I studied industrial design in college and whenever one particular tutor of ours was discussing the ergonomics of our designs, his usual questions always started with “what if a child…”? This catchphrase became something of a joke to us. We would ridicule such a question by asking each other similar style questions about ‘serious’ things. “What if a child was to open the escape hatch in the submarine”. “What if a child was to put her head inside the oven while you were baking a cake”. You probably had to be there at the time but this catchphrase has been on my mind constantly of late with regards our travel infrastructure. “What if a child wanted to cycle to school?” “What if a child wanted to cycle to their friend’s house?” “What if I wanted to cycle with my children into the Milk Market on a Saturday morning?”

My eldest boy is now 5 and able to cycle but in order to do so, we have to drive someplace safe first before unloading the bikes and experiencing the simple joy of cycling. This angers and saddens me. This is why I have decided to start this blog. I have been frustrated about the poor state of our travel infrastructure for years but I have coped with it. But now that I have kids that are coming to an age where they should have the freedom to cycle anywhere themselves, to explore, to learn, to be social, my wife and I could easily become another set parents who will spend the next 10-15 years of our lives providing a daily taxi service for them instead. Cycling as a simple mode of transport, a simple way of getting from A to B, for all of us, is practically non-existent in Limerick. This is not only bad for those that would like to use a bike to get around, it’s also bad for those that want to use a car, for public transport, for pedestrians, for business.

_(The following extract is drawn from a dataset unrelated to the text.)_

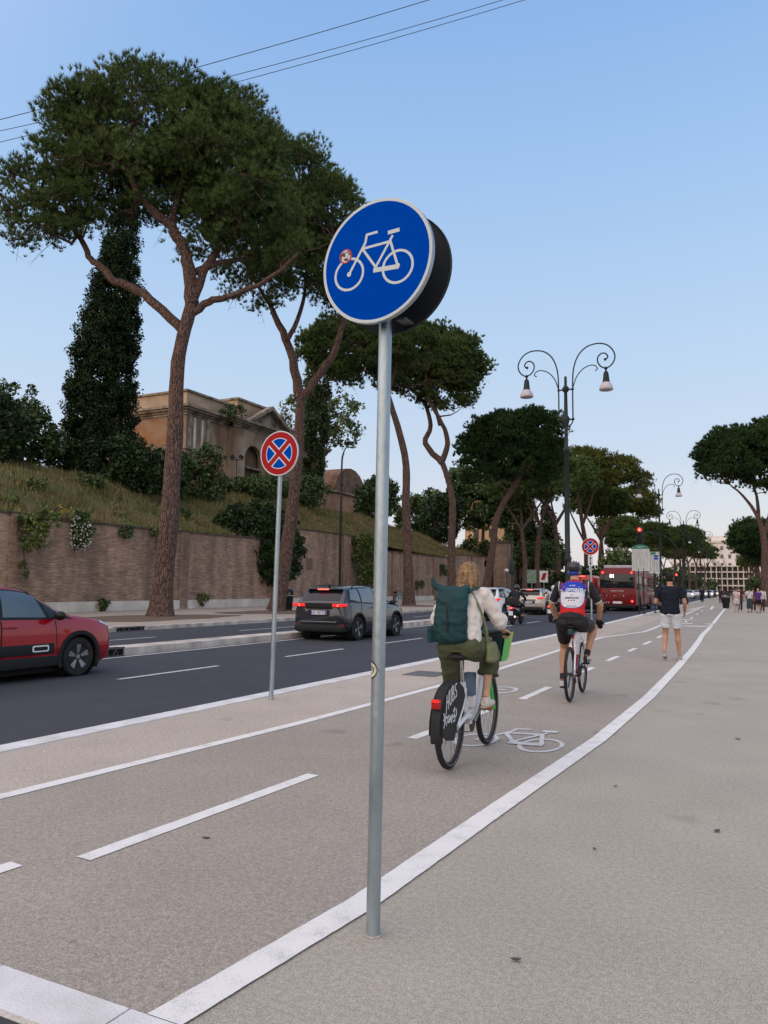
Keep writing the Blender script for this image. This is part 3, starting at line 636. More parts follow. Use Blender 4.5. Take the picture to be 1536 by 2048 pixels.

The aim of this blog is to address the issues that have caused or are continuing to cause this problem. My primary focus will be the use of bikes as a mode of transport in Limerick but I will also look at our public system from time to time as we need a fully integrated, multi-system transport network unlike today’s car centric one. I will examine our cycle infrastructure (that may not take long as we have none), design and human behaviour and how we supposedly promote cycling and encourage people to cycle more. Maybe no one will read this but that’s okay. Maybe someone will read this and completely disagree with my views but that’s okay too. I’ve simply had enough with our abysmal attitude towards cycling as a mode of transport so rather than do nothing, I hope that this may enlighten a few more people to the problems that exist which might somehow result in change for the better.